I don’t do press for a lot films. A lot of them are little juggernauts that propel themselves through the universe. Some films like this, where you take it on and it’s not the greatest budget, but you get the chance to bring a group of people together and all work together so well. The crew, for example, they were all wonderful. We were shooting in Alberta in this stark landscape where one day it was about twenty below and the next day it was just two below, and you would be grateful for that.  I think the cinematographer, Jon Thomas, should get a nod. He and Mike worked out a visual palette that runs congruent with what we were doing onscreen as actors. There’s that starkness, and at the same time that need for humanity in it; the absence of love, the absence of connection and I think it’s quite evident. I think Jon did an incredible job and also Michael Peterson directing. There is a whole physical tapestry that becomes this film, right from the opening shot and the aerial shots right down to the very end.
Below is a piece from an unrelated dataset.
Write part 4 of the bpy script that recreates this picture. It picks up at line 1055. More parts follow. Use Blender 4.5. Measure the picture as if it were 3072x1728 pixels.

Somebody said to me, “It’s kind of like Home Alone, but on acid.” I don’t agree with that. Right from the very beginning, there’s a starkness about this; the communication between the family in the car; the anxiety between the husband and the wife; and the kid on the phone. There’s a stark landscape, there’s a family in a car with a mother who is taking anxiety pills, and a father who is driving and not communicating, and a kid on a cell phone playing a game. That’s the format for the whole film. We’re all present. We’re all here and nobody hears or talks to anybody. There’s no emotional commitment.

DC: Throughout your career, you’ve become well-known for playing villains or tough guys.  How did that come about and do you prefer those types of roles?

MI: It’s an old joke I’ve been saying for the last thirty-five years. If you kill one person with a shovel and somebody makes money off it, they really don’t want you to do anything but kill people with shovels. The shovel may become a truck (laughs) and the person you’re hitting may become Meryl Streep or something like that. It’s such a treacherous gamble financially and everything is about money. So, for people to trust that you can do something other than what you were perceived as, it’s a big deal. I think out of the three hundred or so films that I’ve made maybe thirty-five of them have been chosen because they affect distribution. Things like Knuckleball you choose because the script is wonderful and you get along with the director. Michael and I will work together again. As you can tell, I liked this project.